Find a metric so that a given submanifold is totally geodesic

Suppose $N$ is closed. Let $p:U\to N$ be a tubular neighborhood of $N$ in $M$. So $p:U\to N$ is a vector bundle. Now let $g_N$ be a Riemannian metric on $N$ and $g_U$ be a fiber metric on $U$, and let $\nabla$ be a linear connection on the vector bundle $p:U\to N$. Split $TU= V\oplus H$ into the vertical and horizontal bundle over $U$. Put $T(p)^*g_N$ on $H$, Put $g_U$ on $V$ via the affine structure, and declare $V$ an $H$ to be orthogonal everywhere. This gives you metric $\tilde g$ on $U$ so that $p$ is a Riemannian submersion by construction. Thus horizontal geodesics in $U$ project to geodesics of the same length in $N$, so $N$ is totally geodesic in $U$. Now use a partition of unity argument to get a metric on $M$ which equals $\tilde g$ near $N$.

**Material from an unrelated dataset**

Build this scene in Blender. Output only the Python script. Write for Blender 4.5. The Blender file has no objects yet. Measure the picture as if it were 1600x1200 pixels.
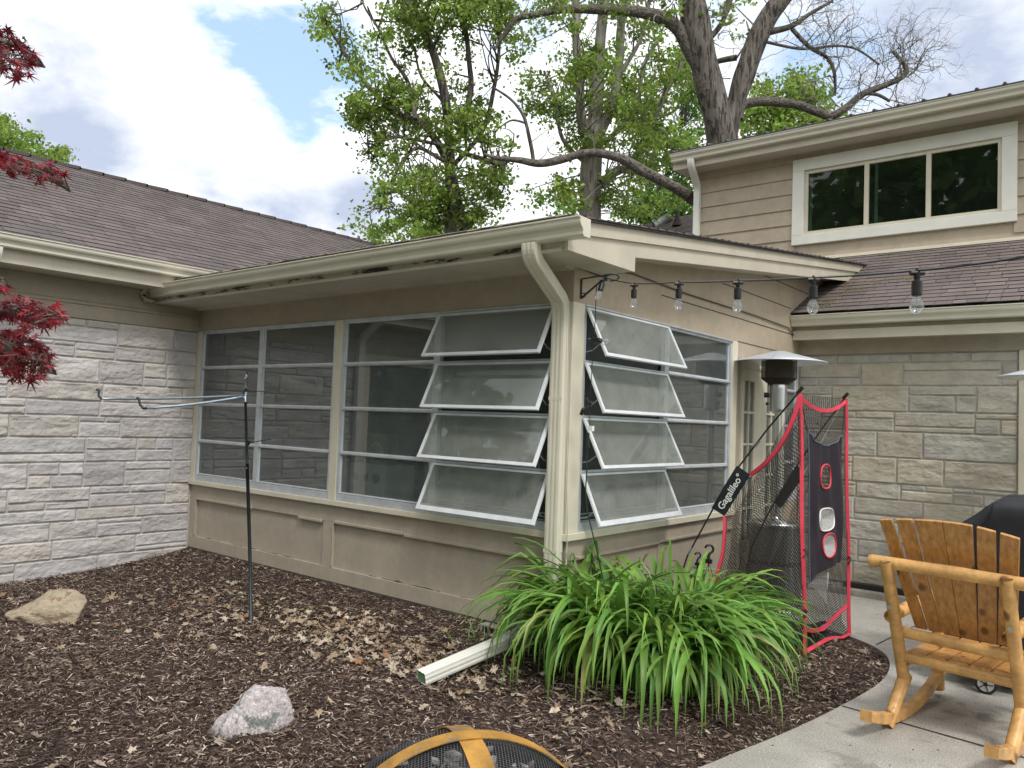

I happened to think of an alternative proof long after this question was answered, but I decided to post it anyway now.

As mentioned in the comments, if $N$ is properly embedded and has trivial normal bundle then taking any product metric on a tubular neighborhood and extending with a partition of unity does the trick.

If the normal bundle $E$ of $N$ is nontrivial, let $E'$ be an inverse bundle so that $E \oplus E' \cong N \times \mathbb{R}^n$. Again giving $N\times \mathbb{R}^n$ any product metric renders $N\times \{0\}$ totally geodesic in $N \times \mathbb{R}^n$. A glance at the second fundamental form reveals that $N\times \{0\}$ is also totally geodesic in $E$ (identifying $E$ with its image in $N \times \mathbb{R}^n$). Now pull back the induced metric on $E$ to a tubular neighborhood $U$ of $N$, and extend to $M$ with a partition of unity.